The acquisition of these rights occurs upon the employer's acceptance of the work. The provision does not specify the form in which this should occur. Two views exist in the legal literature: the first indicates that the act of accepting the work should take the form of a declaration of intent, the second, challenging this position, treats it as an autonomous structure, not a declaration of intent . The latter seems more accurate because it allows for the act to be performed not only by the employer but also by the employee's immediate superiors, who may not always have the authority to represent the employer .* Upon acceptance of the work, the copyright—originally owned by the employee—transfers to the employer.
These rights are acquired "within the limits resulting from the purpose of the employment contract and the common intention of the parties." What does this mean? This section of the provision indicates the scope of the transfer of copyright to the employer.
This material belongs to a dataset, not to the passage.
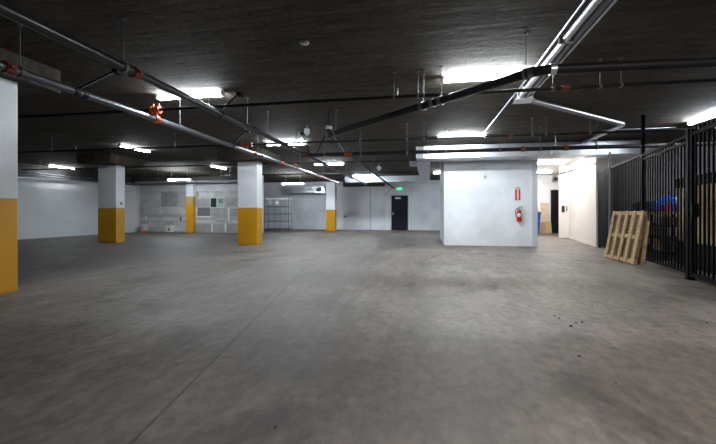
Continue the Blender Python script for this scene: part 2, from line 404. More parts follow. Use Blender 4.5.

Failure to specify the fields of exploitation in the contract does not result in the transfer of all rights to use the employee's work to the employer***. The employer acquires only those rights agreed to by the parties to the contract. However, if the parties have not regulated these matters, the indicated criteria – the purpose of the contract and the common intention – will allow for the definition of the fields of exploitation.
Obligation to distribute the employee's work.
An employer is obligated to distribute an employee's work only if the parties have agreed in the employment contract that the work created by the employee is intended for distribution. In Article 12, Section 2 of the Act, the legislator specifies the deadline by which the employer must commence distribution; this deadline is two years and begins on the date the work is accepted.
If this statutory two-year period expires and the employer fails to fulfill the obligation, the creator has the right to set an additional appropriate deadline for the employer to disseminate the work. This action must be made in writing. Failure to fulfill the obligation within this timeframe results in the rights acquired by the employer—along with ownership of the object in which the work is fixed—reverting to the creator.
The provisions of Article 12, Section 2 of the Act are also relatively binding. Consequently, the parties to an employment relationship may regulate these issues differently in their contracts. Alternatively, they may limit themselves to specifying a different deadline for the employer to commence dissemination of the work than the one provided for in the Act.
What should you remember when drawing up an employment contract?
When concluding an employment contract, in order to avoid any doubts as to the rights of each party, it is worth remembering the following:
- detailed definition of employee duties in the contract,
- indication of all fields of exploitation in which the employer will use the work,
- determining the conditions and form of acceptance of the work by the employer.
From the employer's perspective, it's also important that work orders don't exceed the employee's scope of duties, as described in the employment contract. This is important to bear in mind to avoid any doubts as to whether we're dealing with employee-generated work.
This alert is for informational purposes only and does not constitute legal advice.